ドイツの電気通信分野における規制緩和の最近の動きとその意義


                             第三経営経済研究部 河村 公一郎

1. 87年6月にEC委員会から加盟国に発出された「電気通信サービスと電気通信端末設備のため
 のEC市場の発展に関するグリーン・ベーハー」に基づく措置として、89年7月、当時の西ドイ
 ツにおいて電気通信の規制緩和が実施された。これに基づき、国営事業体DBPテレコムの設置の
 ほか、電話サービス以外の通信サービス、周辺分野のネットワークの保有・運営、端末機器の自由
 化が実現した。

2. 89年の規制緩和は、もともと途上の一通過点にとどまるものであった。

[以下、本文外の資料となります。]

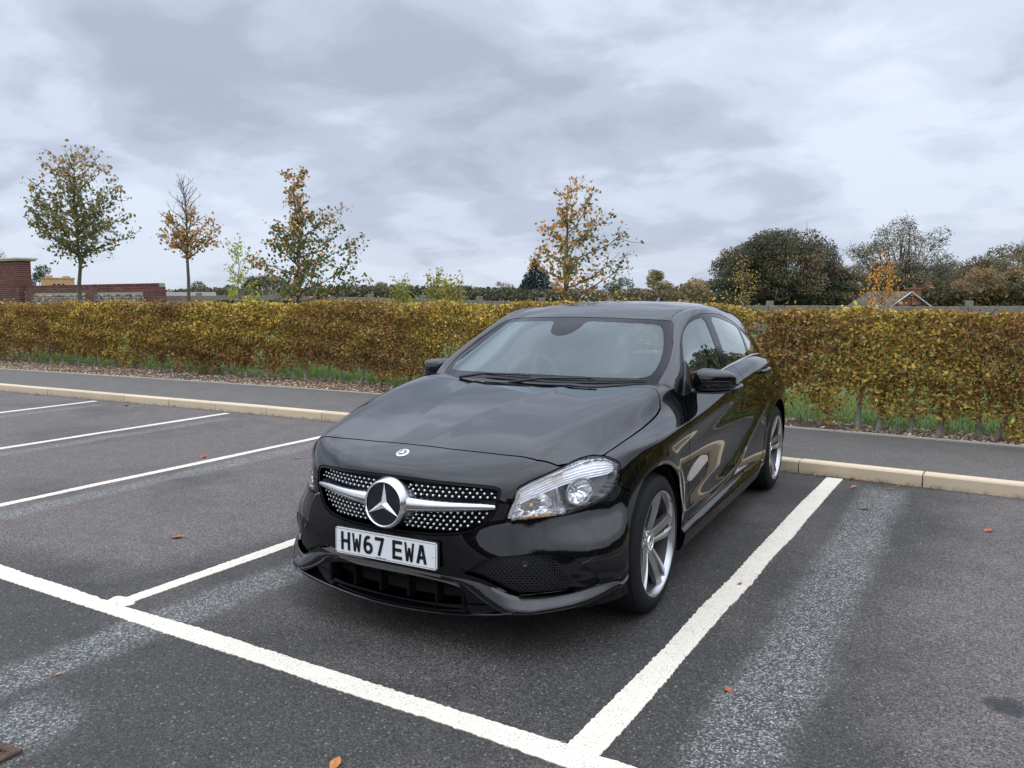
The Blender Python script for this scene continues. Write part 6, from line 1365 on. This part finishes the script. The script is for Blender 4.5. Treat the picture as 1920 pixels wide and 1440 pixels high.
# ================================================================= buildings far off
ROOFG = simple('grey_brown_roof_tiles', (.085, .075, .068), .9, nscale=8, var=.3); ROOFR = simple('red_brown_roof_tiles', (.14, .075, .055), .9, nscale=8, var=.3); WHITE = simple('white_bargeboard', (.50, .50, .49), .7); BRW = simple('far_brick', (.21, .095, .065), .9, nscale=6, var=.2); FELT = simple('pale_sheet_roof', (.17, .15, .135), .8, nscale=4)
def house(name, label, x, y, w, d, eave, apex, rz, roof, wall, cat='house', gable=True, chimney=None):
    g = float(ground_z(y)); R_ = empty(name, (x, y, g), rz); tag(R_, label, cat); e, a = eave - g, apex - g; m = MB()
    m.add([(-w/2, -d/2, 0), (w/2, -d/2, 0), (w/2, d/2, 0), (-w/2, d/2, 0), (-w/2, -d/2, e), (w/2, -d/2, e), (w/2, d/2, e), (-w/2, d/2, e)] + ([(0, -d/2, a), (0, d/2, a)] if gable else [(-w/2, 0, a), (w/2, 0, a)]),
          [(0, 1, 5, 4), (1, 2, 6, 5), (2, 3, 7, 6), (3, 0, 4, 7)] + ([(4, 5, 8), (6, 7, 9)] if gable else [(7, 4, 8), (5, 6, 9)])); m.build('wall', wall, R_, fix=True)
    m = MB(); o = .35; t_ = .16
    if gable:
        sl = (a - e) / (w / 2)
        for s in (1, -1): m.add([(s * (w/2 + o), yy, e - o * sl + z) for yy in (-d/2 - o, d/2 + o) for z in (0, t_)] + [(0, yy, a + z) for yy in (-d/2 - o, d/2 + o) for z in (0.02, t_)], [(0, 1, 5, 4), (2, 6, 7, 3), (1, 3, 7, 5), (0, 4, 6, 2), (0, 2, 3, 1)])
    else:
        sl = (a - e) / (d / 2)
        for s in (1, -1): m.add([(xx, s * (d/2 + o), e - o * sl + z) for xx in (-w/2 - o, w/2 + o) for z in (0, t_)] + [(xx, 0, a + z) for xx in (-w/2 - o, w/2 + o) for z in (0.02, t_)], [(0, 1, 5, 4), (2, 6, 7, 3), (1, 3, 7, 5), (0, 4, 6, 2), (0, 2, 3, 1)])
    rf = m.build('roof', roof, R_, fix=True)
    if gable:
        m = MB()
        for s in (1, -1): m.tube([(s * (w/2 + o), -d/2 - o - .05, e - o * sl + .02), (0, -d/2 - o - .05, a + .05)], .075, 4)
        m.build('bargeboard', WHITE, R_)
    if chimney: m = MB(); m.box((chimney[0], chimney[1], a + chimney[2] / 2 - .6), (1.0, .8, chimney[2] + 1.2)); m.box((chimney[0], chimney[1], a + chimney[2] + .05), (1.2, 1.0, .18)); m.tube([(chimney[0], chimney[1], a + chimney[2] + .1), (chimney[0], chimney[1], a + chimney[2] + .5)], .16, 8); m.build('chimney', wall, R_, fix=True)
    return R_
house('bungalow', 'brick bungalow with white edged gable showing above the hedge at the right', -8.6, 89.0, 5.2, 6.4, .30, 1.95, .72, ROOFG, BRW, 'house', True, (.7, -3.0, .35))
house('house', 'long dark grey roof among the shrubs left of the car', -80.0, 100.0, 12.5, 7, .9, 2.7, .67, ROOFG, BRW, 'house', False)
house('house', 'second dark roof just right of the long grey roof', -66.0, 104.0, 7.5, 7, .9, 2.5, .56, ROOFG, BRW, 'house', False)
house('shed', 'pale sheet roofed shed behind the fence under the spire shaped tree', -49.0, 45.0, 2.8, 3, 1.50, 1.90, .82, FELT, BRW, 'shed', False)
house('house', 'low grey roofed building behind the fence right of the brick wall', -62.0, 46.0, 4.6, 5, 1.35, 2.06, .92, ROOFG, BRW, 'house', False)
house('house', 'low red brown roofed building behind the fence left of the spire tree', -56.0, 46.5, 3.4, 5, 1.35, 2.0, .87, ROOFR, BRW, 'house', False)
house('shed', 'pale low shed roof close to the right end of the brick wall', -32.5, 23.0, 2.3, 2, 1.38, 1.66, .93, FELT, BRW, 'shed', False)
CH = empty('tan_chimney_stack', (-57.0, 31.0, .1), 1.05); tag(CH, 'square tan block with three dark holes rising above the brick wall', 'chimney'); TAN = simple('tan_render', (.46, .29, .16), .9, nscale=6, var=.15)
m = MB(); m.box((0, 0, 1.45), (2.1, 1.2, 2.9)); m.box((0, 0, 2.93), (2.2, 1.3, .07)); m.build('stack', TAN, CH); m = MB(); m.box((-.55, 0, 3.05), (.5, .5, .18)); m.box((.55, 0, 3.02), (.5, .5, .14)); m.build('cap', TAN, CH)
for x in (-.22, .06, .34):
    m = MB(); k = 14; m.add([(x + .10 * math.cos(a), -.604, 2.42 + .12 * math.sin(a)) for a in np.linspace(0, 6.283, k, endpoint=False)], [tuple(range(k))]); m.build('vent_hole', DARK, CH)
# ---- woodland and kerb behind the camera's right shoulder, seen mirrored in the car's flank
def wood(x0, y0, x1, y1, h, n, seed):
    u = rng.random(n); hh = h * (1 + .28 * vnoise(u[:, None], 9, seed) + .12 * vnoise(u[:, None], 40, seed + 1)); P = np.stack([x0 + (x1 - x0) * u + rng.normal(0, 1.2, n), y0 + (y1 - y0) * u + rng.normal(0, 1.2, n), hh * rng.random(n) ** .8], 1)
    V, F, C = leaf_cards(P, rng.uniform(.4, .9, n), palette(DG + OL, [1] * 7, n), .8, 0, 0, 1); tag(mesh_obj('woodland', V, F, LEAF, col=C, kind='stuff'), 'dark wood beyond the car park, seen only in reflections', 'woodland', 'woods around the car park')
wood(26, 40, 26, -45, 6.0, 24000, 3); wood(8.5, 26, 34, 32, 5.2, 26000, 13); wood(9.0, 28, 14, 80, 6.2, 16000, 23); wood(30, -45, -45, -48, 3.6, 22000, 8)
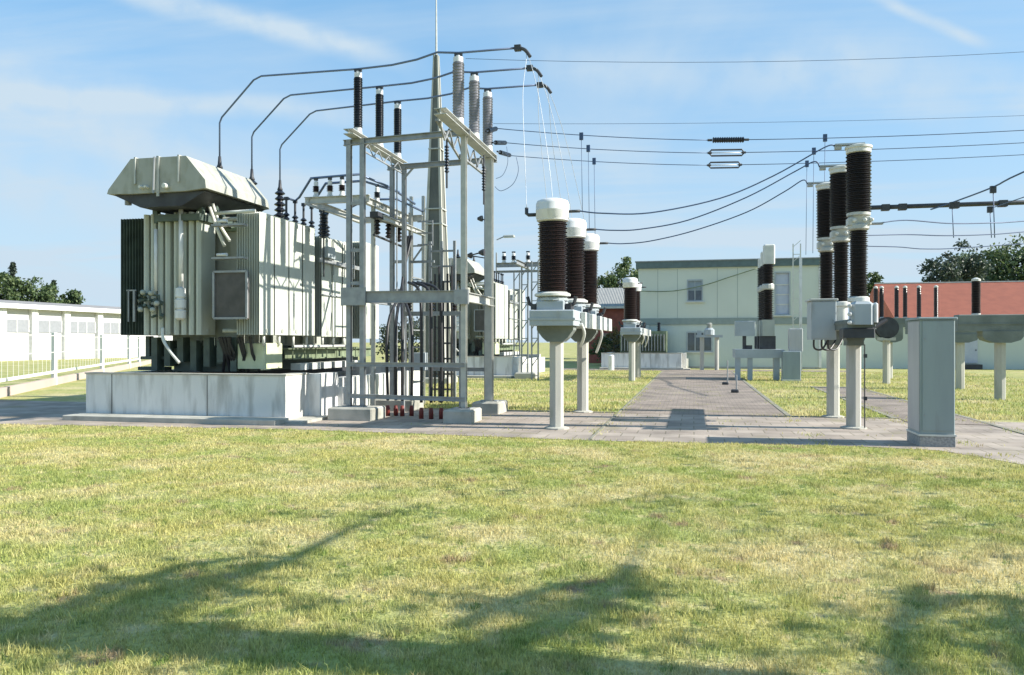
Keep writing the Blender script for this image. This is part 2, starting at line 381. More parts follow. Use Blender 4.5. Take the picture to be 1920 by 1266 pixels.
# ------------------------------------------------------------------ mesh helpers
SPLIT = {'gusset_plate', 'terminal_box', 'conduit', 'inspection_cover', 'valve_handle', 'packing_block', 'bracket_shelf', 'expansion_joint', 'drain_pipe', 'drive_valve', 'cable_gland', 'clamp_band', 'cross_path_', 'window_bar', 'rail', 'tie_plate', 'gauge', 'cooling_fin', 'fan_motor', 'switch_insulator'}
class MB:
    def __init__(s): s.v = []; s.f = []
    def add(s, vs, fs):
        o = len(s.v); s.v += [tuple(x) for x in vs]; s.f += [tuple(i + o for i in f) for f in fs]; return s
    def box(s, x0, x1, y0, y1, z0, z1):
        return s.add([(x0, y0, z0), (x1, y0, z0), (x1, y1, z0), (x0, y1, z0), (x0, y0, z1), (x1, y0, z1), (x1, y1, z1), (x0, y1, z1)],
                     [(3, 2, 1, 0), (4, 5, 6, 7), (0, 1, 5, 4), (1, 2, 6, 5), (2, 3, 7, 6), (3, 0, 4, 7)])
    def bbox(s, x0, x1, y0, y1, z0, z1, b=0.01):
        # chamfered box: rounded vertical corners
        pts = [(x0 + b, y0), (x1 - b, y0), (x1, y0 + b), (x1, y1 - b), (x1 - b, y1), (x0 + b, y1), (x0, y1 - b), (x0, y0 + b)]
        ins = [(x0 + b * 1.6, y0 + b), (x1 - b * 1.6, y0 + b), (x1 - b, y0 + b * 1.6), (x1 - b, y1 - b * 1.6), (x1 - b * 1.6, y1 - b), (x0 + b * 1.6, y1 - b), (x0 + b, y1 - b * 1.6), (x0 + b, y0 + b * 1.6)]
        vs = [(p[0], p[1], z0) for p in pts] + [(p[0], p[1], z1 - b) for p in pts] + [(p[0], p[1], z1) for p in ins]
        fs = [tuple(range(7, -1, -1)), tuple(range(16, 24))]
        for i in range(8):
            j = (i + 1) % 8
            fs += [(i, j, j + 8, i + 8), (i + 8, j + 8, j + 16, i + 16)]
        return s.add(vs, fs)
    def beam(s, a, b, w, h=None):
        h = h or w
        a, b = Vector(a), Vector(b); d = (b - a).normalized()
        up = Vector((0, 0, 1)) if abs(d.z) < 0.95 else Vector((0, 1, 0))
        sd = d.cross(up).normalized() * w / 2; u = sd.cross(d).normalized() * h / 2
        vs = [a - sd - u, a + sd - u, a + sd + u, a - sd + u, b - sd - u, b + sd - u, b + sd + u, b - sd + u]
        return s.add(vs, [(0, 1, 2, 3), (7, 6, 5, 4), (4, 5, 1, 0), (5, 6, 2, 1), (6, 7, 3, 2), (7, 4, 0, 3)])
    def ibeam(s, a, b, w, h, t=0.012):
        a, b = Vector(a), Vector(b); d = (b - a).normalized()
        up = Vector((0, 0, 1)) if abs(d.z) < 0.95 else Vector((0, 1, 0))
        sd = d.cross(up).normalized(); u = sd.cross(d).normalized()
        s.beam(a + u * (h / 2 - t / 2), b + u * (h / 2 - t / 2), w, t)
        s.beam(a - u * (h / 2 - t / 2), b - u * (h / 2 - t / 2), w, t)
        return s.beam(a, b, t, h - 2 * t)
    def tube(s, pts, r, n=8, r2=None, caps=True):
        pts = [Vector(p) for p in pts]; k = len(pts); vs = []; fs = []; prev = None
        for i, p in enumerate(pts):
            d = (pts[min(i + 1, k - 1)] - pts[max(i - 1, 0)]).normalized()
            if prev is None:
                a = Vector((0, 0, 1)) if abs(d.z) < 0.9 else Vector((1, 0, 0))
                x = d.cross(a).normalized()
            else:
                x = (prev - d * prev.dot(d)).normalized()
            prev = x; y = d.cross(x)
            rr = r if r2 is None else r + (r2 - r) * i / (k - 1)
            for j in range(n):
                a = 2 * PI * j / n
                vs.append(p + (x * math.cos(a) + y * math.sin(a)) * rr)
        for i in range(k - 1):
            for j in range(n):
                j2 = (j + 1) % n
                fs.append((i * n + j, i * n + j2, (i + 1) * n + j2, (i + 1) * n + j))
        if caps: fs += [tuple(range(n - 1, -1, -1)), tuple(range((k - 1) * n, k * n))]
        return s.add(vs, fs)
    def lathe(s, x, y, prof, n=20, axis=None):
        vs = []; fs = []; k = len(prof)
        for r, z in prof:
            for j in range(n):
                a = 2 * PI * (j + (0.0 if n == 8 else 0.5)) / n
                if axis == 'x': vs.append((x + z, y[0] + r * math.cos(a), y[1] + r * math.sin(a)))
                elif axis == 'y': vs.append((y[0] + r * math.cos(a), x + z, y[1] + r * math.sin(a)))
                else: vs.append((x + r * math.cos(a), y + r * math.sin(a), z))
        for i in range(k - 1):
            for j in range(n):
                j2 = (j + 1) % n
                fs.append((i * n + j, i * n + j2, (i + 1) * n + j2, (i + 1) * n + j))
        fs += [tuple(range(n - 1, -1, -1)), tuple(range((k - 1) * n, k * n))]
        return s.add(vs, fs)
    def sheds(s, x, y, z0, z1, rc, rs, cnt, n=18, taper=1.0):
        p = [(rc, z0)]; st = (z1 - z0) / cnt
        for i in range(cnt):
            q = 1 + (taper - 1) * i / cnt
            z = z0 + i * st
            a = rs * q * (1.0 if i % 2 == 0 else 0.93)
            p += [(rc * q, z + st * .12), (a, z + st * .40), (a, z + st * .52), (rc * q, z + st * .95)]
        p.append((rc * taper, z1))
        return s.lathe(x, y, p, n)
    def prism_y(s, prof, y0, y1, shrink=1.0, c=None):
        # prof: list of (x,z), extruded along y
        n = len(prof)
        vs = [(x, y0, z) for x, z in prof] + [(x, y1, z) for x, z in prof]
        fs = [tuple(range(n)), tuple(range(2 * n - 1, n - 1, -1))]
        for i in range(n):
            j = (i + 1) % n
            fs.append((i, i + n, j + n, j))
        return s.add(vs, fs)
    def prism_x(s, prof, x0, x1):
        n = len(prof)
        vs = [(x0, y, z) for y, z in prof] + [(x1, y, z) for y, z in prof]
        fs = [tuple(range(n - 1, -1, -1)), tuple(range(n, 2 * n))]
        for i in range(n):
            j = (i + 1) % n
            fs.append((i, j, j + n, i + n))
        return s.add(vs, fs)
    def build(s, name, m, parent=None, smooth=False, auto=None):
        if name in SPLIT and parent is not None:
            build_each(s, name, m, parent, smooth, auto); return None
        return s.build1(name, m, parent, smooth, auto)
    def build1(s, name, m, parent=None, smooth=False, auto=None):
        me = bpy.data.meshes.new(name)
        o0 = worldloc(parent) if parent else Vector((0, 0, 0))
        me.from_pydata([(x - o0.x, y - o0.y, z - o0.z) for x, y, z in s.v], [], s.f)
        me.materials.append(m)
        if smooth:
            me.polygons.foreach_set('use_smooth', [len(p.vertices) <= 4 for p in me.polygons])
            if auto: me.set_sharp_from_angle(angle=math.radians(auto))
        me.update()
        o = bpy.data.objects.new(name, me); COL.objects.link(o)
        if parent: o.parent = parent
        return o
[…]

さらに、1.電気通信分
 野における規制緩和の世界的潮流、2.EC統合の進展に伴う域内での企業間競争の増大、3.ドイツ
 統一による連邦財政の逼迫、4.DBPテレコムと世界の有力キャリアとの競争激化、および、同事
 業体の外国事業展開の遅れ、5.DBPテレコムの財務状態の悪化などが重なるなかで、郵電省は、
 間もなく、今回の規制緩和を目指すこととなった。

3. 今回の規制緩和の主眼は、上述のような事情を背景に、DBPテレコムの経営形態の変更を図る
 点にある。

4. DBPテレコムの経営形態の変更には、憲法の改正が必要であり、国会での審議の前段階として
 超党派交渉委員会が成立したが、その主だったメンバーが最近交替していること、2.94年の完了
 を目指して、DBPテレコムが機構改革中であること、3.株式上場の前提となる近代的な財務会計
 システムの確立に、なお時間を要すること、4.現政府は、94年秋の総選挙までにDBPテレコム
 の経営形態変更の方向性を固めたいと考えていると推測されるが、社会民主党の動向など、不透明
 な要素があることを考えると、DBPテレコムの経営形態変更が早期に実現するかどうかは予断を
 許さない。

5. しかし、いずれにしても、DBPテレコムの置かれた状況を考えると、同事業体の経営形態は、
 早晩、変更されるものと予想され、また、正式の経営形態変更を待つまでもなく、DBPテレコム
 は、機構革、分社化、関連企業の設立、外国事業展開の布石、近代的な企業会計の確立などにより、
 実質的な企業競争力の強化を図っていくとみられる。

6. DBPテレコムの経営形態変更が実現した場合は、1.企業体の見地からは、財務状態の改善、経
 営陣と従業員の意識変化、外国での積極的な事業展開、通信設備調達能力の向上、研究開発力の向
 上、2.通信業界の見地からは、VAN事業者等との切確琢磨、機器メーカーの競争力向上、3.ドイ
 ツ国家の見地からは、財政赤字削減、通信ネットワーク整備への寄与、4.ECレベルの見地からは、
 域内キャリアの経営形態見直しの促進、ECの通信自由化路線への寄与、域内メーカーの競争力向
 上、5.グローバルな見地からは、多国籍企業の専用線網のハブ誘致競争の激化、ユーラシア大陸で
 の公衆網構築戦略の活発化など、多様な影響が予想され、その意義は大きいと思われる。